No excuses for not paying!
Language policy and planning initiatives devoted
to the revival of the use of Welsh in Wales appear to have been successful in
halting the decline of the language. In fact, census data in 2001 showed that the use of the Welsh language among
speakers had increased by an impressive 1.8% in the previous decade. Coinciding
with this increase has been an increase in the public visibility of Welsh and
English bilingualism, for example in road signs and public notices and on more
personal items such as T-shirts. Is this increased visibility of bilingualism
simply an index of the revival efforts? Researcher Nik
Coupland says that ‘this is too sparse an account’ and argues that there is
a wide range of social forces that impact on language display in Wales.
Coupland has looked at a range of images
that are currently on display in Wales and suggests that they can be ‘framed’
in five different ways. The first two are indicative of the way that visible
bilingualism in Welsh has been institutionally promoted in Wales. The other
three frames tend to reflect the context in which Welsh is being used and, to
an extent, the attitudes of those displaying the images.
Nonautonomous
Welsh refers to the display of Welsh throughout
most of the 20th Century, when Welsh was either considered to be
inappropriate for use as a public code or it was heavily anglicized,
particularly along the Welsh/English border. Examples are street names, which clearly
draw on Welsh but which use English orthography followed by the English word street or road e.g. Danycoed Road.

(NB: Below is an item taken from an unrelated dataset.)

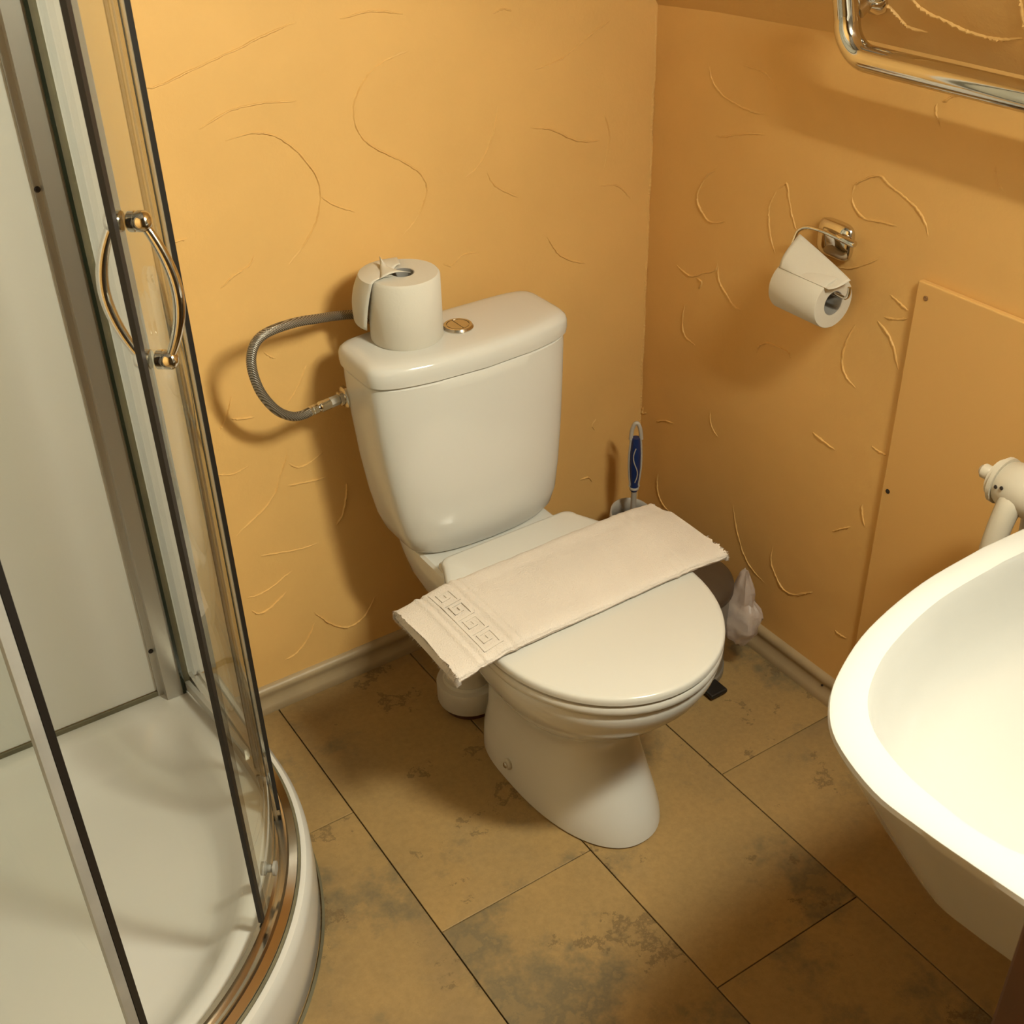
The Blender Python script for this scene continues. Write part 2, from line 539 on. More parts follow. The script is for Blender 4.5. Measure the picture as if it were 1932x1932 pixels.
# plaster ridges (trowel marks) that stand proud of the walls
RIDGE_BACK = [[(-0.919,1.171),(-0.896,1.171),(-0.839,1.186),(-0.78,1.201),(-0.721,1.218),(-0.678,1.226)],[(-0.85,1.101),(-0.802,1.119),(-0.751,1.122),(-0.692,1.116)],[(-0.813,1.078),(-0.766,1.082),(-0.725,1.065),(-0.691,1.027),(-0.671,0.982),(-0.68,0.932),(-0.708,0.894),(-0.739,0.866)],[(-0.675,0.97),(-0.65,0.947),(-0.614,0.927)],[(-0.497,1.16),(-0.545,1.148),(-0.579,1.125),(-0.598,1.092),(-0.596,1.055),(-0.575,1.027),(-0.539,1.003),(-0.497,0.973),(-0.479,0.943),(-0.487,0.913),(-0.504,0.889),(-0.531,0.867)],[(-0.334,1.048),(-0.347,0.998),(-0.375,0.958),(-0.402,0.941)],[(-0.361,0.946),(-0.35,0.921),(-0.328,0.903),(-0.298,0.885)],[(-0.24,0.806),(-0.216,0.765),(-0.186,0.742),(-0.149,0.726)],[(-0.121,0.87),(-0.078,0.861),(-0.046,0.829)],[(-0.858,0.856),(-0.833,0.871),(-0.805,0.882),(-0.794,0.897)],[(-0.339,1.195),(-0.319,1.199),(-0.304,1.194)],[(-0.917,0.535),(-0.889,0.527),(-0.861,0.532)],[(-0.786,0.541),(-0.792,0.521),(-0.807,0.491),(-0.817,0.467),(-0.843,0.44),(-0.871,0.423),(-0.903,0.403)],[(-0.796,0.469),(-0.774,0.466),(-0.744,0.462),(-0.721,0.46)],[(-0.865,0.345),(-0.835,0.339),(-0.792,0.33),(-0.756,0.328)],[(-0.903,0.267),(-0.88,0.265),(-0.854,0.271),(-0.829,0.283),(-0.812,0.289)],[(-0.899,0.236),(-0.887,0.224),(-0.867,0.226),(-0.847,0.237),(-0.829,0.248)],[(-0.781,0.179),(-0.766,0.157),(-0.746,0.132),(-0.721,0.114),(-0.697,0.114),(-0.675,0.127),(-0.653,0.158)],[(-0.853,0.094),(-0.825,0.102),(-0.802,0.124),(-0.781,0.156)],[(-0.878,0.631),(-0.858,0.624),(-0.836,0.62)],[(-0.9,0.615),(-0.89,0.627),(-0.88,0.643),(-0.869,0.669)],[(-0.803,0.732),(-0.794,0.721),(-0.783,0.714)],[(-0.683,0.432),(-0.688,0.404),(-0.7,0.369),(-0.714,0.352)],[(-0.788,0.511),(-0.77,0.498),(-0.747,0.501),(-0.722,0.512)],[(-0.731,0.685),(-0.745,0.661),(-0.759,0.642),(-0.775,0.625)],[(-0.457,0.801),(-0.442,0.792),(-0.433,0.797),(-0.414,0.807),(-0.382,0.804)],[(-0.118,0.382),(-0.127,0.368),(-0.12,0.355)],[(-0.157,0.248),(-0.136,0.247),(-0.125,0.23)],[(-0.94,0.94),(-0.915,0.946),(-0.896,0.946)],[(-0.112,1.002),(-0.099,0.953),(-0.11,0.897)],[(-0.271,1.002),(-0.227,0.99),(-0.17,0.961),(-0.123,0.952)],[(-0.609,1.222),(-0.556,1.226),(-0.502,1.215)],[(-0.259,1.096),(-0.204,1.106),(-0.138,1.139),(-0.105,1.152)]]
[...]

In this frame, then, Welsh can be seen to be ‘delegitimized and publicly
subordinated to English’.
Parallel-text
bilingualism describes the dominant pattern of
bilingual signage over the last two decades and which promotes Welsh and
English as being on an equal footing, as in the car park image above. In this
case the sign has Welsh first, common in areas where there is a high proportion
of bilingual speakers, but in areas where there are fewer bilingual speakers
the signs are often English first. It is noteworthy, though, that an equal
amount of visual space is given to both languages. These parallel-text displays
reflect the current language policy of Wales.
The third frame is what Coupland calls The frame of National Resistance and
links to images which are displays of language activism in Wales and tend to
promote the idea that Welsh is under threat, primarily from English. One
example given is a caravan parked in a field with the slogan ‘SPEAK OUR
LANGUAGE!’ painted on its side, which clearly speaks to potential
English-speaking incomers to the area. These activist images are perhaps seen
more in northwest Wales in the denser Welsh-speaking areas.
The fourth frame, Welsh exoticism, looks at images which promote Welsh as what
Coupland calls a ‘consumable cultural curiosity’ and which are generally
embedded within the promotion of Welsh in the tourist industry. The most
obvious example is the name of the town Llanfairpwllgwyngychgogerychwyrndrobwllllantysiliogogogoch
which is displayed, along with a
syllable-by syllable guide to its pronunciation, at the town’s railway station.
The town is conventionally known as LlanfairPG
or Llanfairpwll but here the sign
promotes Welsh as being exotic, a
language that cannot be pronounced without assistance.
In the final frame of Laconic Metacultural Celebration Coupland looks at the way that
language display can be a ‘personalized and personalizing practice’. He discusses
the way that a small commercial company in north Wales projects Welsh language
and culture onto T-shirt and sweatshirt images. One example, for instance,
promotes the historic value of Welsh by parodying a well-known beer-advertising
slogan: the T-shirt text reads Cymraeg (meaning
Welsh) with the subscript Probably the oldest living language in
Europe. Other texts allude to Welsh historical events or cultural
phenomena; the use of 62 on a T-shirt
for instance is a reference to an important year, 1962, in the revitalization
of Welsh and the year that the Welsh Language Society was formed. The slogans
invite the reader to puzzle over and work out the references for themselves
but, as Coupland points out, they are all celebratory.
Coupland
concludes by highlighting that institutions are not the only agents in the
process of imprinting language ideologies on public spaces; individuals and
small companies can also contribute to the linguistic landscape. The different
frames of language display show that ‘there are competing ways of
visualizing what “being bilingual” actually means’.
______________________________________________________
Coupland, Nikolas. (2012). Bilingualism on
Display: The framing of Welsh and English in Welsh public spaces. Language in Society 41, 1-27.